La robotisation menace aussi les créatifs
Le deep learning est une forme particulière de machine learning (apprentissage automatisé des algorithmes), pensée pour mimer le cerveau humain. Elle consiste à créer des réseaux de neurones virtuels en rangs hiérarchisés et dont les différentes connexions évoluent en fonction des informations traitées. Pour se le représenter, il est possible de se figurer l’eau d’une fontaine d’information qui glisse sur le lit d’une rivière pleine de rochers : elle peut choisir d’emprunter un chemin ou l’autre et à mesure creuser un sillon, permettant à un volume plus important d’y passer par la suite. La beauté du système réside dans le fait que l’information est codée par le réseau particulier de neurones activé, le chemin pris par le filet liquide. Cette forme d’organisation permet au système d’apprendre, de s’adapter, mais il nécessite une importante quantité de données pour s’entraîner jusqu’à obtenir un réseau optimal.
Dans le domaine du marketing, l’intelligence artificielle (IA) a jusqu’ici essentiellement servi de support, permettant de tirer des informations cruciales de la masse de données générées par les consommateurs.
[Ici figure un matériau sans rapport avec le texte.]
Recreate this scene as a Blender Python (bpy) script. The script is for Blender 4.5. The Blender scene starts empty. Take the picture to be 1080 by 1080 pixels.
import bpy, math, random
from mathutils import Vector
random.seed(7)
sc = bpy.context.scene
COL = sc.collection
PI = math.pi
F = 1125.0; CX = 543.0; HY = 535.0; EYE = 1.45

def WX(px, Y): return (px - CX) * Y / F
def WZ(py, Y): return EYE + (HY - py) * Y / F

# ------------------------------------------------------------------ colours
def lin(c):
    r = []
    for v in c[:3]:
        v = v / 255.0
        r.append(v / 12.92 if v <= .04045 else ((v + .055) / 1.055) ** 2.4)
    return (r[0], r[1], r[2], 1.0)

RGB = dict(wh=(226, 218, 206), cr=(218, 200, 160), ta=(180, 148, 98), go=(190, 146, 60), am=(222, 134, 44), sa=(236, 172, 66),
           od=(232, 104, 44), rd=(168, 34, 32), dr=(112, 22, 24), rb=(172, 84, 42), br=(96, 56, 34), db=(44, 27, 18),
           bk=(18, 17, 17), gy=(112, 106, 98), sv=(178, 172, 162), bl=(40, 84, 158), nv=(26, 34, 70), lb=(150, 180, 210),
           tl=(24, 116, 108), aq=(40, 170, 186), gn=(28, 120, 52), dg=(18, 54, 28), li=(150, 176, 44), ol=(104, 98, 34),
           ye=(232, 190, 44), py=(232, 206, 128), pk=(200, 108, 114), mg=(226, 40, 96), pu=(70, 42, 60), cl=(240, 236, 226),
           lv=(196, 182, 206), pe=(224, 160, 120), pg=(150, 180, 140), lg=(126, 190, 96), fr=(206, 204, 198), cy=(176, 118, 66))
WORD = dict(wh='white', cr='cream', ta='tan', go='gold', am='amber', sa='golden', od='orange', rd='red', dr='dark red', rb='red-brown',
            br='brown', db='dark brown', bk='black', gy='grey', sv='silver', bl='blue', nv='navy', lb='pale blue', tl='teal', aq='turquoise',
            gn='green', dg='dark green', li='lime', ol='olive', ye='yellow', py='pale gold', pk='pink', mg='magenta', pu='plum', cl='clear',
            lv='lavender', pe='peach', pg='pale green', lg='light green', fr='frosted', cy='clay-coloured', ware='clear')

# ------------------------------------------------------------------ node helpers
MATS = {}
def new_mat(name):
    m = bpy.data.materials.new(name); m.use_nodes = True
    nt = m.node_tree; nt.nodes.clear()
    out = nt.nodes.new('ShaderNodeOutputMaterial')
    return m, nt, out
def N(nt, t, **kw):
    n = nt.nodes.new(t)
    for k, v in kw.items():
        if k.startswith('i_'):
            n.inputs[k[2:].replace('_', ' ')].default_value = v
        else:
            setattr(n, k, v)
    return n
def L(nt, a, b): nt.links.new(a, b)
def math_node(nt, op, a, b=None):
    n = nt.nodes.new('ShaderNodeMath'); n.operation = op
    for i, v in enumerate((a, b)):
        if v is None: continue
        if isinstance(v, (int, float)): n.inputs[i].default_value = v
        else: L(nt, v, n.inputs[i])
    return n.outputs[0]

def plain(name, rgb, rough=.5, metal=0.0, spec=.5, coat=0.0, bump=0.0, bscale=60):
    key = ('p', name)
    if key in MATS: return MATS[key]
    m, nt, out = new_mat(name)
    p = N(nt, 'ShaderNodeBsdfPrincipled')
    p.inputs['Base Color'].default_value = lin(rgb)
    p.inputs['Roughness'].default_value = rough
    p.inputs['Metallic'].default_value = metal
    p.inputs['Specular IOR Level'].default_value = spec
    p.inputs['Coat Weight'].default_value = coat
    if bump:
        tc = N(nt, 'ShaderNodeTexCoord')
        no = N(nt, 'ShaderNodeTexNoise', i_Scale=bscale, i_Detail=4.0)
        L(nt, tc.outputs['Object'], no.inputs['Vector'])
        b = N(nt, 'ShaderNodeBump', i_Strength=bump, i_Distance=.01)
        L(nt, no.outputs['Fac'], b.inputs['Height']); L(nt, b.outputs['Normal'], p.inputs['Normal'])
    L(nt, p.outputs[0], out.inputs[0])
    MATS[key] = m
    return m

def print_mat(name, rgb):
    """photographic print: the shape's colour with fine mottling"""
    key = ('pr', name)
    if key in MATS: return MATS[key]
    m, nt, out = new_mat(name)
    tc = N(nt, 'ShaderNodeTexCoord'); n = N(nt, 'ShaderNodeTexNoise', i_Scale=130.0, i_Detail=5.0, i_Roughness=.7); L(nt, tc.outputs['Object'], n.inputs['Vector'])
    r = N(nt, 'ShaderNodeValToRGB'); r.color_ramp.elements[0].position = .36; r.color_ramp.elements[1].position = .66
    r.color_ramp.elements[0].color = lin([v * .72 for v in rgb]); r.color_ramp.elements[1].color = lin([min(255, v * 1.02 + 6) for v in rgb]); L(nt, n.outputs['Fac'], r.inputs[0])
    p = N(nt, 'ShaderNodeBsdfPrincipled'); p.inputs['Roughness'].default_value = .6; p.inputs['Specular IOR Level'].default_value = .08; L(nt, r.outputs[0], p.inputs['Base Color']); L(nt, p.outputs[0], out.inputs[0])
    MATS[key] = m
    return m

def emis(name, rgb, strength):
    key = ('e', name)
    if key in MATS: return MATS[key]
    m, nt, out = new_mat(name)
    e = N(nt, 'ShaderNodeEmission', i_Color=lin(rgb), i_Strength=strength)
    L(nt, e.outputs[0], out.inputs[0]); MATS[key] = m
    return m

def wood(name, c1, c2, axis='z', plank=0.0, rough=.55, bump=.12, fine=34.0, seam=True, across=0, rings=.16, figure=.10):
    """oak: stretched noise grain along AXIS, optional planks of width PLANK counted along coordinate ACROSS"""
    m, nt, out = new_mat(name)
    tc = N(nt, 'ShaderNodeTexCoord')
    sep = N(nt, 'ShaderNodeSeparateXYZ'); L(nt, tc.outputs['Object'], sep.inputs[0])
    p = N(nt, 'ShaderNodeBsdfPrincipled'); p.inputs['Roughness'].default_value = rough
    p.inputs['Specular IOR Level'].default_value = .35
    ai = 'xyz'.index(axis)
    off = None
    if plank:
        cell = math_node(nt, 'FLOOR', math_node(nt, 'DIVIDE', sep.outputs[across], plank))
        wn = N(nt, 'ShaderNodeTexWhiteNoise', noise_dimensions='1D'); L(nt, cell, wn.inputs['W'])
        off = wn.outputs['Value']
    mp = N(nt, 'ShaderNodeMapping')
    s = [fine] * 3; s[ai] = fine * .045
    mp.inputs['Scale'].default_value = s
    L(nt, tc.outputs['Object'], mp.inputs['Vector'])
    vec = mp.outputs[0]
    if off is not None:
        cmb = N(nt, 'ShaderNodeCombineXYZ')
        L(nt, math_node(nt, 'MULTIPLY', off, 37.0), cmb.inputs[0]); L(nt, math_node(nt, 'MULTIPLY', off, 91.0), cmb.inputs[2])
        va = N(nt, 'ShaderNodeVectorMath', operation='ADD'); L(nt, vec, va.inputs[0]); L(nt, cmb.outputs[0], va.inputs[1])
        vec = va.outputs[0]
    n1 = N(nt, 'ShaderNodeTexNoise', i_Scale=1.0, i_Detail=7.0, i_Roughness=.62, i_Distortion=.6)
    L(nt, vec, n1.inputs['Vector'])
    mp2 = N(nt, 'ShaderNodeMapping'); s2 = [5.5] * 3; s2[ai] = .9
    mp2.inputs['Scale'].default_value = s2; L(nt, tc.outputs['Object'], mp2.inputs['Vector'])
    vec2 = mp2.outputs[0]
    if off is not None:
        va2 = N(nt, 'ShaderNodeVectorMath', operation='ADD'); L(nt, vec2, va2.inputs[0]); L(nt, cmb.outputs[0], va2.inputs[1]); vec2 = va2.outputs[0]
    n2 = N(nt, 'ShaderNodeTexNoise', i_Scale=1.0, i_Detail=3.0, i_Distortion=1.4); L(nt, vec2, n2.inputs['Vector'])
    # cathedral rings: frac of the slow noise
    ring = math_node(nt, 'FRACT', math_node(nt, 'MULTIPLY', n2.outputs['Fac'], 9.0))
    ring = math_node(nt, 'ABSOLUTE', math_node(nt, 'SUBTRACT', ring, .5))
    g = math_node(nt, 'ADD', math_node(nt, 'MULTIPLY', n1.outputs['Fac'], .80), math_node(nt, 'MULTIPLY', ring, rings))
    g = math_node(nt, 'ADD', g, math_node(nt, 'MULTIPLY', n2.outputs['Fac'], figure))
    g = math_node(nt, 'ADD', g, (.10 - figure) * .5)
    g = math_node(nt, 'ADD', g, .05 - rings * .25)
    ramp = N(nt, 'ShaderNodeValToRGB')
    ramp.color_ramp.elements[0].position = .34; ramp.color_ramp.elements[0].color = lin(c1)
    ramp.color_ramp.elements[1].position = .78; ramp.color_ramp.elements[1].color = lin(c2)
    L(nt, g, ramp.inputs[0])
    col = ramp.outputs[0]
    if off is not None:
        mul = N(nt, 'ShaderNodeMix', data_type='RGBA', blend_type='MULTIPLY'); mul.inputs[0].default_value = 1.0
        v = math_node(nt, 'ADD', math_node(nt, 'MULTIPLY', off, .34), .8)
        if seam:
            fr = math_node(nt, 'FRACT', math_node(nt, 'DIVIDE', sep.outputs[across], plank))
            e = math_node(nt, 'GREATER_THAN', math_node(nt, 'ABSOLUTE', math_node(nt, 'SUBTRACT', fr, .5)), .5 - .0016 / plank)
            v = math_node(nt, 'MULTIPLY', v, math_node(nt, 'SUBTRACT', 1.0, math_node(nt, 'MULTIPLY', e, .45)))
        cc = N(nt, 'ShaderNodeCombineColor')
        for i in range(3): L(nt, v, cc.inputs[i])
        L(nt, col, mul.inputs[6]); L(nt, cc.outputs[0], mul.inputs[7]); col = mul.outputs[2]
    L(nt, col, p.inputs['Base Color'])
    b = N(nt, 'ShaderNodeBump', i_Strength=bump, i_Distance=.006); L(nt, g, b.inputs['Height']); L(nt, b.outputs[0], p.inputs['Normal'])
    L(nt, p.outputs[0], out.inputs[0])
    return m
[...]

Ce premier domaine a déjà connu de grandes évolutions, en témoignent les efforts de Google pour exploiter ces algorithmes intelligents. L’entreprise a annoncé lors de la Google Marketing Next Conference en 2017 qu’elle entendait inclure cette technologie dans son dispositif Google Store Measurement. Celle-ci se fonde sur un ensemble divers de données afin d’identifier les habitudes des consommateurs pour ce qui est de la fréquentation de magasins physiques. Le marketing est aussi l’un des marchés visés par IBM avec sa fameuse IA, Watson. Jean-Philippe Desbiolles, qui travaille sur ce type de service au sein de l’entreprise, explique ainsi l’objectif recherché à RelationClient Mag : « L’intelligence artificielle analyse les propos, en déduit des besoins plus ou moins immédiats et, de ces prédictions, amène le consommateur à des offres ou des services. C'est une architecture que nous avons baptisée Evidence Based System. Pour aller encore plus loin dans la précision, Watson est en mesure de sonder le Web et d'amalgamer de nombreuses sources de données en temps réel pour disposer d'une vision à 360° du consommateur, lui donner une réponse contextualisée. »
Mais si l’IA se cantonne pour l’instant essentiellement à ces fonctions d’analyse et d’aide du consommateur, elle pourrait bien, un jour, remplir aussi les fonctions de création. C’est ce qu’a tenté de démontrer Shun Matsuzaka, de la société publicitaire McCann Millenials, en organisant un duel entre sa machine, nourrie de données tirées des publicités les plus populaires des dernières années au Japon, et Mitsuru Kuramoto, directeur créatif. L’objet du défi consistait à créer une publicité pour des pastilles à la menthe puis soumettre les deux films produits sur cette base au vote populaire ainsi qu’à l’avis des experts. Si les internautes japonais se sont prononcés par une courte majorité en faveur de la publicité produite par l’humain, les experts ont en revanche plébiscité l’œuvre de la machine.
Cet exemple n’est que la traduction logique dans le domaine du marketing de la capacité créative, déjà démontrée, dont peuvent faire preuve les intelligentes artificielles basées sur le deep learning. L’ensemble des domaines couverts par les agences digitales pourraient être concernés : conception de sites internet, création d’applications ou d’identités graphiques, les seules limites étant de disposer de suffisamment de données pour « nourrir » les machines et l’imagination. Calquées sur le cerveau humain, elles sont capables de s’adapter, de faire des erreurs, d’intégrer, d’analyser et donc logiquement de créer. Une leçon pour tous ceux qui pourraient se croire à l’abri de la robotisation.